A primeira edição brasileira acaba de ser publicada, oito décadas depois, mas desde o seu lançamento teve aqui grande repercussão. Rui Barbosa nele inspirou-se amplamente em uma das suas brilhantes intervenções (conferência em Buenos Aires, 1916).

Angell não é retórico, não é panfletário, não emociona, não pretende levar multidões às ruas. A sua importância reside justamente na sua capacidade de raciocinar de forma realista e insofismável suplantando a argumentação daqueles que se consideravam donos do realismo e da lógica. Escreveu o livro porque o pacifismo era então defendido por uma minoria e o belicismo majoritário decorria de uma resignação geral ao pragmatismo.

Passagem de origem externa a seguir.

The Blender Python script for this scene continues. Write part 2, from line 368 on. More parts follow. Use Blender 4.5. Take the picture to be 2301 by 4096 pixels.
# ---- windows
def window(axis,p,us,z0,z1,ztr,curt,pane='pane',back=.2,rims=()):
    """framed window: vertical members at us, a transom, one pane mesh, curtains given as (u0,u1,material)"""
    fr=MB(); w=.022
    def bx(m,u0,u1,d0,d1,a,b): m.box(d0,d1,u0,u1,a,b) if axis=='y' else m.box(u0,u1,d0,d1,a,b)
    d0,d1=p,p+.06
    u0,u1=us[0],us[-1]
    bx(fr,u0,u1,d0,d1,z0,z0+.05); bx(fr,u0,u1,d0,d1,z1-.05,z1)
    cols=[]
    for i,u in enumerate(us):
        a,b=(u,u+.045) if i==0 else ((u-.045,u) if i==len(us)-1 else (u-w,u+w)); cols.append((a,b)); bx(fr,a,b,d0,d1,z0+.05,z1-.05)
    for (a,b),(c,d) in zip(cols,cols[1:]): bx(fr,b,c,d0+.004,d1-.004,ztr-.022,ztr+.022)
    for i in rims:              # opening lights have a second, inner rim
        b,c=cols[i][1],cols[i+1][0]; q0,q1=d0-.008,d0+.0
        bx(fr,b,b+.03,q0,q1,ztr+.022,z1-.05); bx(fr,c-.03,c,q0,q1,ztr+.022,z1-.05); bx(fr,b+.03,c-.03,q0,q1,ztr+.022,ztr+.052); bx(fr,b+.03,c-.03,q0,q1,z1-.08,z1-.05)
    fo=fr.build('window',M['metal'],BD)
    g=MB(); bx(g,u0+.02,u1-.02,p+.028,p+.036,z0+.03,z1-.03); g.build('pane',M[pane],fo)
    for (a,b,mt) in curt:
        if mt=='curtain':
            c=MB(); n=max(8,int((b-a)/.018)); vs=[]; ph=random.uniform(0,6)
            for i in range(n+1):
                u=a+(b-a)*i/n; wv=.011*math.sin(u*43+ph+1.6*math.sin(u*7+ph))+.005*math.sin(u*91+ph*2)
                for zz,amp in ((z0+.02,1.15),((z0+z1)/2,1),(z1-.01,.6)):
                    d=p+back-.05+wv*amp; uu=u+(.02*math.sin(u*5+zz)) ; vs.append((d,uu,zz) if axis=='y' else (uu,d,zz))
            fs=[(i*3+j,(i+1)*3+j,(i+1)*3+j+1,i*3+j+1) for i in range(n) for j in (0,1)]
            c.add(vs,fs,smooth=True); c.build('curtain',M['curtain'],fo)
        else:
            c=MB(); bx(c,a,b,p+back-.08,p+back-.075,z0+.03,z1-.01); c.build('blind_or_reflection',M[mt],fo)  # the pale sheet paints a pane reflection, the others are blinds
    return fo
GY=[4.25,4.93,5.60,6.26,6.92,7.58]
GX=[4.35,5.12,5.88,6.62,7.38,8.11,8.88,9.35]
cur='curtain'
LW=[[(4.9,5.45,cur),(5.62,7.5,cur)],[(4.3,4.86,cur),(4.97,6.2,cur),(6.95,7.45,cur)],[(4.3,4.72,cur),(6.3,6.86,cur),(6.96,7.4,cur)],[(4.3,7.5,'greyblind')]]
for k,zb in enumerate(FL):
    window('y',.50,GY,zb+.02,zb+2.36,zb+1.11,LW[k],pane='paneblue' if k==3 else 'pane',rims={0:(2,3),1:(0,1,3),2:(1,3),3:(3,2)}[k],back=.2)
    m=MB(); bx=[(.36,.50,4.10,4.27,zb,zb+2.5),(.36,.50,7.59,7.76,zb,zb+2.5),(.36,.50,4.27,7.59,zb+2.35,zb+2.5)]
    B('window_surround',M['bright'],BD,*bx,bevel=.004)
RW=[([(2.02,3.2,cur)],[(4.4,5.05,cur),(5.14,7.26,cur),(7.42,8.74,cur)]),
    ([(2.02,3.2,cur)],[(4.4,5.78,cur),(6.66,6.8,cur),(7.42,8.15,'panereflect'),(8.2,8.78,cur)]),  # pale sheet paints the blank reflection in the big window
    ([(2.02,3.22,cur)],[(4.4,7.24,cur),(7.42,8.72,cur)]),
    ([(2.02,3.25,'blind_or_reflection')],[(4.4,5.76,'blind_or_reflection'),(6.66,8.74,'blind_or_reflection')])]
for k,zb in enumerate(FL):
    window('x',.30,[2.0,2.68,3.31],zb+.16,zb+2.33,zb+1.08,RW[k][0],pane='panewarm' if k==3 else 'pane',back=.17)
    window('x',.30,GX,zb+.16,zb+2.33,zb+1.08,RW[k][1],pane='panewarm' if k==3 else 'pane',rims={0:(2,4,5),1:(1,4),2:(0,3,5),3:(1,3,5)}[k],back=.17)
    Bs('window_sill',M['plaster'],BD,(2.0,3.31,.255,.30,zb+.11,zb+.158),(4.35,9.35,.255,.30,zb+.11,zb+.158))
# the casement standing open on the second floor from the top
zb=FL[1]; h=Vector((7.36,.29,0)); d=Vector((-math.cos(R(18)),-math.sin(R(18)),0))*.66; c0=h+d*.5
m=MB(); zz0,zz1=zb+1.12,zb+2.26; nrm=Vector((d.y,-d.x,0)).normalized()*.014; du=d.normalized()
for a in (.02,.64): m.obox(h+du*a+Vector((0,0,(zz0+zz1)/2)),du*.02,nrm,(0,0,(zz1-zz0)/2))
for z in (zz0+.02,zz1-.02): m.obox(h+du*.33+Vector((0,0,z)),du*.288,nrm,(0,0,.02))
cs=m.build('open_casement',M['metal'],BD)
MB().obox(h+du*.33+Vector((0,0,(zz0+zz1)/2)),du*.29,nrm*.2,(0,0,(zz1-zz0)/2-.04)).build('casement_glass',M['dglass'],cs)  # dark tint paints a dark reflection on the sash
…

"Há uma ilusão ótica e uma falácia lógica na idéia (…) de que uma nação aumenta a sua riqueza ao expandir o seu território (…)". Em obra posterior à Segunda Guerra: "(…) Do caos da guerra surgiu o fascismo, não o socialismo; não a revolução social prognosticada por Marx, mas a contra-revolução, a destruição dos frutos da Revolução Francesa (…)". Reconhecia que o fanatismo era um fato da condição humana e que "os seres humanos amam a violência", mas garantiu que "a inteligência é o único meio de fazer frente às forças da natureza".


A leitura do humanista-racionalista nestes dias de ira nos conduz à rejeição da estúpida polarização na qual estamos aprisionados. A Europa de Romain Rolland está sendo revitalizada, não apenas porque cria alternativa de poder mundial, mas porque propõe o enquadramento progressivo da sanguinária ditadura iraquiana através de controles internacionais.

A grande ilusão, desvendada há 82 anos, reforça as evidências da interdependência mundial e reanima os ideais do internacionalismo. O pacifismo não pode esquecer da paz. Caso contrário dará razão a Angell, que enxergou o perigo do "pacificismo, que culminou no engodo da pax soviética no auge da Guerra Fria.

Nem Bush nem Saddam, nem o big stick do Dr. Strangelove, nem o sanguinário Saddam, beneficiando-se do horror mundial à guerra.